Durante el curso del juicio político al que fue sometido el actual
presidente de Estados Unidos, qu
edó en evidencia que hay grupos en el partido Demócrata
norteamericano que resolvieron prescindir de la ética y recurrir a
la razón de Estado en su conducta tanto interna como internacional.
El argumento único que estos grupos adujeron en defensa de
William Jefferson Clinton, 42ndo. presidente de Estados Unidos, fue
que dado que la economía del país marchaba bien, parecía útil
para la sociedad dejar impunes los delitos de obstrucción a la
Justicia y perjurio cometidos por el jefe del Estado.
En síntesis, recomendaban sacrificar la decencia y la
igualdad ante la ley con la excusa de que si no se hacía así, los
dólares dejarían de fluir a los bolsillos de los norteamericanos.
Cuando alguien resuelve caminar al costado de la ética y la
moral, no lo hace para detenerse enseguida, sino para seguir
derribando sin escrúpulos todas las cosas que se perciban como
obstaculizando o retrasando el logro de los fines que se quieren
alcanzar. Nadie que se haya adentrado en ese camino ha dado media
vuelta para volver sobre sus pasos.
En ese camino, las fuerzas que están representadas por el
presidente Clinton se están topando con las salvaguardas que el
sistema institucional norteamericano tiene para frenar peligros como
estos: la no reelección presidencial, el Colegio Electoral y el
sistema judicial.
Como era de esperar, en el proceso electoral que debía
permitir la elección de un nuevo presidente de Estados Unidos el
pasado 7 de noviembre, las fuerzas de Clinton, que presentaban la
candidatura de su vicepresidente Albert Gore, no han dudado en
desafiar al máximo a esas salvaguardas, esperando que una, o todas,
se quiebren y les permitan seguir avanzando en la lenta destrucción
de la República norteamericana.
La bandera que levantaron con ese propósito fue la de la
necesidad de que todos los votos emitidos por los electores
norteamericanos sean contados. Una bandera aparentemente noble, que
encubre, sin embargo, un astuto abandono de principios fundamentales
del sistema político institucional de Estados Unidos.
Estos principios son la igualdad ante la ley y el debido
proceso bajo la ley.
La cuestión es sencilla, aunque fue artificialmente
ensombrecida: los conteos manuales de votos exigidos por las fuerzas
continuistas de Albert Gore implican incluir como válidos numerosos
votos que no se ajustan a las disposiciones de las normas
pre-existentes y, por tanto, su inclusión supone otorgar a sus
emisores un privilegio que se niega a otros ciudadanos y supone
legislar con efecto retroactivo para favorecer a esos electores.

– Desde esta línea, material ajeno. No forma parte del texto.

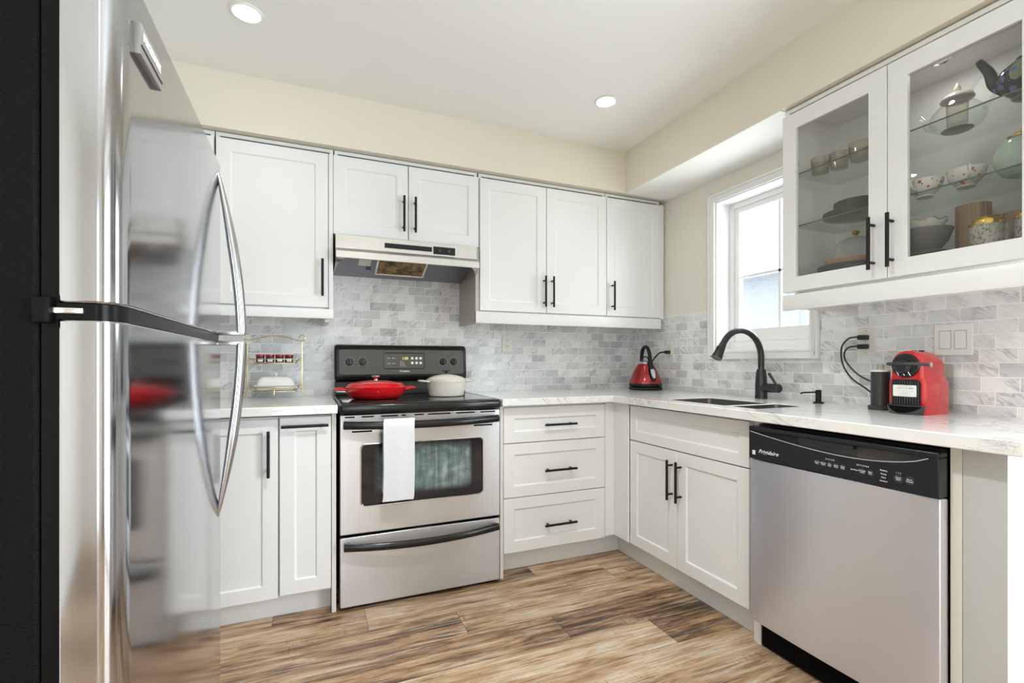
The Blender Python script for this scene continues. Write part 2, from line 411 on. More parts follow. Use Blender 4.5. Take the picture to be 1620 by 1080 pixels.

Es lo mismo que en una elección paraguaya se pretenda
desempatar un resultado incluyendo en el conteo sufragios que las
mesas receptoras de votos anularon no estar debidamente marcados.
Los demócratas dirían que esos votos deben ser contados
porque "todo voto cuenta" a pesar de que la ley previa,
las reglas del juego, señala claramente que si el voto no está
adecuadamente marcado debe ser anulado y que la responsabilidad de
marcar correctamente el voto es del elector y no del sistema
electoral.
La resolución de la Corte Suprema de Estados Unidos sobre la
materia, emitida el 12 de diciembre y tomada por siete de sus nueve
miembros, clarifica la cuestión de manera definitiva: mientras en
los recuentos de votos no se establezcan normas que garanticen la
igualdad ante la ley y el debido proceso bajo la ley, ellos, los
recuentos, violan la Constitución de Estados Unidos y no deben
realizarse.
Las fuerzas de Clinton y Gore no se detendrán por esta
resolución, aunque ella salva, de momento, la vida del sistema
norteamericano tal como se conocía hasta ahora. Ellas seguirán
haciendo todo lo posible para convertir lo que Augusto Roa Bastos
denomina "la democracia imperial estadounidense" en un
imperio puro y duro cuyo poder político actúa hacia adentro con la
misma brutalidad y falta de escrúpulos con que actúa afuera.